We’ve all heard that attendees want shorter, more interactive sessions and more breaks and downtime, but are we really breaking the traditional session formatting mold or just talking about it? Meeting industry events have been modeling different session formats, offering breakouts of differing lengths from short campfires to interactive brain dates, as well as longer breaks. If you’re not already hopping on this trend, it may be time to rethink the traditional way of chunking up your content.
Why? For one reason, people’s attention spans are shrinking, thanks at least in part to the rise of the cellphone and social media. From Instagram Reels to TikTok, we’ve all become accustomed to brief, entertaining bursts of content, interspersed with longer periods of skimming where we’re really engaged in scrolling but not so much challenged or entertained — or learning. According to Gloria Mark, a psychologist and chancellor’s professor of informatics at the University of California Irvine, in 2004 the average attention span was about 2.5 minutes. By 2012, it had shrunk to 75 seconds, and now it’s closer to an average of 47 seconds.

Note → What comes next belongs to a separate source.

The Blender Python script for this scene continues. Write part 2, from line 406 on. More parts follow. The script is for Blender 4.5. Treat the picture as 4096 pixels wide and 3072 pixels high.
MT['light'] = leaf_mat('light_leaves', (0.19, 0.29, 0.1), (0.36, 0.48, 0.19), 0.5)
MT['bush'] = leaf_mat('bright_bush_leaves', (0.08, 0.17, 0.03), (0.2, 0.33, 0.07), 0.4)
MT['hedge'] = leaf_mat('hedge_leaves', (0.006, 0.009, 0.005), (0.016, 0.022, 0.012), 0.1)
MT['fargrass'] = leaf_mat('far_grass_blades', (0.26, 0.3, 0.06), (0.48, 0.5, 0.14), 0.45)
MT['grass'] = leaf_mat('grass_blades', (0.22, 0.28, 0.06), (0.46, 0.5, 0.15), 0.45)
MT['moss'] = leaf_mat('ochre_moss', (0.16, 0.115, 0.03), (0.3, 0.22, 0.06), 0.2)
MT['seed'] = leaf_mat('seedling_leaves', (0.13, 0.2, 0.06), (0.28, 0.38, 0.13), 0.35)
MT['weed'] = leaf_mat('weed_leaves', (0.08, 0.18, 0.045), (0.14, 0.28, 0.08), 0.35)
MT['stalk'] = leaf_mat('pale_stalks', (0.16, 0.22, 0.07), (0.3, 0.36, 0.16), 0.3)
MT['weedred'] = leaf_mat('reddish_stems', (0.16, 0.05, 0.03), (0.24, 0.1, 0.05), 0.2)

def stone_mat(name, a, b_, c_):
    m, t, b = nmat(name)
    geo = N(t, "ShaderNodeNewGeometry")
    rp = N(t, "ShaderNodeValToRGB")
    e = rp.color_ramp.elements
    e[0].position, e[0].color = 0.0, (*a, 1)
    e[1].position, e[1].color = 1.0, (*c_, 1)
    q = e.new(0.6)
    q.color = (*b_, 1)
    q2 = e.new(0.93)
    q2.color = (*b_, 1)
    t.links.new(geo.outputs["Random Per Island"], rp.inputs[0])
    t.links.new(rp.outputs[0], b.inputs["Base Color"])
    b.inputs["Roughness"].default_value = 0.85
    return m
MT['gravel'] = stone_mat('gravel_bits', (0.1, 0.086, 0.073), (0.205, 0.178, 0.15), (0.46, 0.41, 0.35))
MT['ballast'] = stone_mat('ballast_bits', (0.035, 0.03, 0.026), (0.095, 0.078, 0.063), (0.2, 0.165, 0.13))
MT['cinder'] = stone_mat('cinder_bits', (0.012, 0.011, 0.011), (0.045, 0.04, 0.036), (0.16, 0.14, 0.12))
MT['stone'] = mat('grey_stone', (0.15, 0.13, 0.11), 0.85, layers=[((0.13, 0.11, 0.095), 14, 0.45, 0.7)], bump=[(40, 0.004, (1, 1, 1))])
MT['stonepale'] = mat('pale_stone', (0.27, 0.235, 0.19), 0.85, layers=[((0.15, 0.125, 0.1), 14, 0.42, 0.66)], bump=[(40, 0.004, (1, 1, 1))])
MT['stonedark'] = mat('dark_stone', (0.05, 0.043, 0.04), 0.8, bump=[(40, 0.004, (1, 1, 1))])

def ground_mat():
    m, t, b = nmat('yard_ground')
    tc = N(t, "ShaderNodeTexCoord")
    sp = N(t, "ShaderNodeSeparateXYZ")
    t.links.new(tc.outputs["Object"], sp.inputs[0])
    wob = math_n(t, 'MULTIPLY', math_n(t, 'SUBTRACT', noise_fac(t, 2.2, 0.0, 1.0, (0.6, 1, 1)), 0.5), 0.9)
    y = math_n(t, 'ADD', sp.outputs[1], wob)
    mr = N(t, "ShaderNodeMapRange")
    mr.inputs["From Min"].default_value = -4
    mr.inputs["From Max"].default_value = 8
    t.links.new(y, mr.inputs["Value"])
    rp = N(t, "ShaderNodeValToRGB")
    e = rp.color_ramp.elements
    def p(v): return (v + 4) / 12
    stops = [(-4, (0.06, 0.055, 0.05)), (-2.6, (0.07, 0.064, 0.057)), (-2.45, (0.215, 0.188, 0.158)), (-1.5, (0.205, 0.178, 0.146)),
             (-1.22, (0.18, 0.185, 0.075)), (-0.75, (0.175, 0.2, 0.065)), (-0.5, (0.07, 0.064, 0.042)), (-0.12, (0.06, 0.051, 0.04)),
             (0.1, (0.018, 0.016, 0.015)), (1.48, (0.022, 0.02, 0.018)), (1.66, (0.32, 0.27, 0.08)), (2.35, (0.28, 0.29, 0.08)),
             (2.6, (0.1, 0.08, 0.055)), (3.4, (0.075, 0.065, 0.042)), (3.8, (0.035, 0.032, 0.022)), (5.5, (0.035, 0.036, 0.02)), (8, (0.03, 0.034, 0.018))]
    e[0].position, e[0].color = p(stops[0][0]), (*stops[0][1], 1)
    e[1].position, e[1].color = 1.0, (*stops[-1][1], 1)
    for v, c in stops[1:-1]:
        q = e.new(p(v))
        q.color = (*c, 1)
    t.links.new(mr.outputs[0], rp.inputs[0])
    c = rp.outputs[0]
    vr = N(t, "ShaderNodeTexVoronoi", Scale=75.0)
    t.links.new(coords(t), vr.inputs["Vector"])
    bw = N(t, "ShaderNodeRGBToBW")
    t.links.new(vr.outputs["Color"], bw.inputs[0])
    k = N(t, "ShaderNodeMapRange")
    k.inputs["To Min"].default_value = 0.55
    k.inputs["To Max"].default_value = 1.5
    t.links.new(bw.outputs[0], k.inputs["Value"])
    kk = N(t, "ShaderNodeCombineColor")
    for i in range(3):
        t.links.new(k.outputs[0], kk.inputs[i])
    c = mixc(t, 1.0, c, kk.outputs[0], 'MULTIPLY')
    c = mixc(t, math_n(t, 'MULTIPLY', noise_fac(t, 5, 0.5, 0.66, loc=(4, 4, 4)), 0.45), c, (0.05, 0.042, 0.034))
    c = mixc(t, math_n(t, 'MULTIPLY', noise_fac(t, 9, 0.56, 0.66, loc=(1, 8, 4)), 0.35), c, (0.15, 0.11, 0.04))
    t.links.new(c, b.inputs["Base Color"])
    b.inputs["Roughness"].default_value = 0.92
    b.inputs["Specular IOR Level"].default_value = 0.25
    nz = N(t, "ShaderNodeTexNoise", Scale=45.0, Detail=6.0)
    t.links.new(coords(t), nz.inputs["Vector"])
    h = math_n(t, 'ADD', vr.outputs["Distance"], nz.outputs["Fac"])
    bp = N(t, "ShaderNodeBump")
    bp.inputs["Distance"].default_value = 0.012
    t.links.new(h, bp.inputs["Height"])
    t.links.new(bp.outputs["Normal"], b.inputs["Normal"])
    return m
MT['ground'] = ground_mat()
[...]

This doesn’t mean sessions should be less than a minute long, of course, but they do need to shrink from the typical hour to something less. And they should get the audience interacting and engaging with each other, the speaker or the content in some way several times over the course of the session to keep attendees focused and learning, rather than treating the session as a rote experience like scrolling, where you only tune in when something catches your attention.
There are a multitude of session formats you can use to shake things up and keep people engaged and paying attention, including lightning talks, Pecha Kucha and Ignite sessions where speakers have a limited time to deliver content — and slides that advance automatically to keep up the pace. Interactive activities, such as a human spectrogram, where attendees move to different areas of the room based on their answers to questions, and World Café, where small groups explore topics at tables for a set period of time, then rotate to new tables to change up the perspectives.
As with making any change, rebooting your session formats can be challenging. For one, it’s not easy to condense all the information into a shorter time slot without losing any vital parts of the messaging — and some speakers will try to jam too much into that shorter slot, much like the dreaded PowerPoint slide with so much crammed onto it that it’s borderline incomprehensible. That leads not to learning and engagement, but an audience that’s overwhelmed, exhausted and frustrated. But speakers who are accustomed to a longer session often find it difficult to pare down their content to fit the shorter time frame and may not like handing control of the content over to participants by using interactive elements.
From a purely logistical standpoint, shorter sessions also mean more transitions between speakers and activities, which can lead to delays and disruptions if they’re not timed precisely. And it’s more challenging to accommodate different learning styles when you have less time available.
The upshot is that, while it’s not always going to be easy to upend the traditional conference format, it will be well worth the time and effort when you see the results: Attendees having an engaged, active learning experience that will stay with them long after the conference is over.